For someone who had just emerged from solitary, the questions of the gathered crowd felt like something of a well-meaning bombardment. How do you go to the toilet? What happens in storms? Did you capsize? Were you all alone? Did you get scared? Could you get Facebook? What are you looking forward to? Whats next? The last question was both easy and not to answer. I had ideas but no fixed plans. Id see what happened. See how I felt and what felt right. Those two words had been on repeat ever since the quayside in Mauritius and I found myself playing with replies, depended on who was asking. To those who knew me, Im training to be an accountant made us both laugh at the absurdity of it. (The ocean had only enhanced my distaste of spreadsheets.) Im thinking about swimming to the moon was a jesting nod to my conviction that crazy things can be very possible and others assumptions that big should lead to bigger. I wanted another journey but, nudged by comments about when I was going to get a proper job and settle down, at first I thought I ought not to just yet. I am going to be a teacher was believable to both the listener and to me, at least as a holding statement.

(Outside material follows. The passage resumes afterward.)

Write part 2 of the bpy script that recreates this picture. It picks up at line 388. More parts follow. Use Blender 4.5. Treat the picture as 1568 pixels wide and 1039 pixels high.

I had coached and taught youngsters in various guises before and, following the row, I had presented at lots of schools; weaving adventure stories with some science and geography, and a call to be curious and brave in forging your own path and to embrace failure. I already felt a bit like a teacher of sorts. Yet, having deferred a teacher-training place at university before I went away, maybe I already knew that I wasnt destined to a life inside the classroom full time just yet.
At sea, I had spent many days imagining new journeys. I wanted more exploration and immersion for so many reasons and yet I could wrap it up with one: I loved it. I was connected, aware and open in a way that I had never been before. At sea, my focus was (in this order) to stay alive, row as much as possible and stay as happy as possible; the simplicity was refreshing and wholesome. I had felt my most alive, even if sometimes I glimpsed my mortality a little too closely. The waves reminded me that nothing lasts forever, that even the most unpleasant things change and generally settle to something more comfortable and manageable. The ocean had shown me how to accept unchangeables, to chart progress amid stasis, and it had shown me the importance of letting go, of literally pushing puddles away from the oars to move on to clear water. It hadnt just been one of the most useful and interesting lessons in how to live, but also in life. Finite supplies and limited communications taught me frugality and rationing. Bagging my rubbish, I saw just how much we produce in four months, whereas at home it gets zipped away weekly. Drifting plastic linked me to strangers in far-off lands. As I rowed through inky seas glowing with bioluminescence under skies rioting with stars, I felt present. I appreciated tiny moments and I loved how those linked up to trace my constellation of efforts across the map. The juxtaposition of space stretching around me in all dimensions was humbling, exciting.
Three months after landing I had dinner at Windsor Castle. After my short address for the hosting charity, in front of the tuxedoed hundreds, Prince Edward popped the same question: Whats next? Knights in armour and chainmail stared through slit-eyed helmets, poised for my answer.
I might teach
No no, what about another journey? You must have another journey planned? Not one to deny royalty, I announced my tentative idea to make a global journey. Using a rowing boat, a bike and a kayak. Pressing me for a date, I felt a bit under pressure and said: 2011, 2012?
I scrunched my toes in excitement. I had had a rough idea of looping the planet using human power: rowing across the Pacific and Atlantic oceans, cycling across the continents in between and kayaking to join up the dots. But now I had said it out aloud. Suddenly it was clear to me: I was single and with no commitments, healthy and keen making now the perfect time.
The story ahead is of having a go, failing, having another go and of ultimately letting go. The years ahead became some of the most vivid, most treasured and, at times, the most difficult of my life. But setting out, all I knew is all we ever know that I knew nothing about how the story would unfold.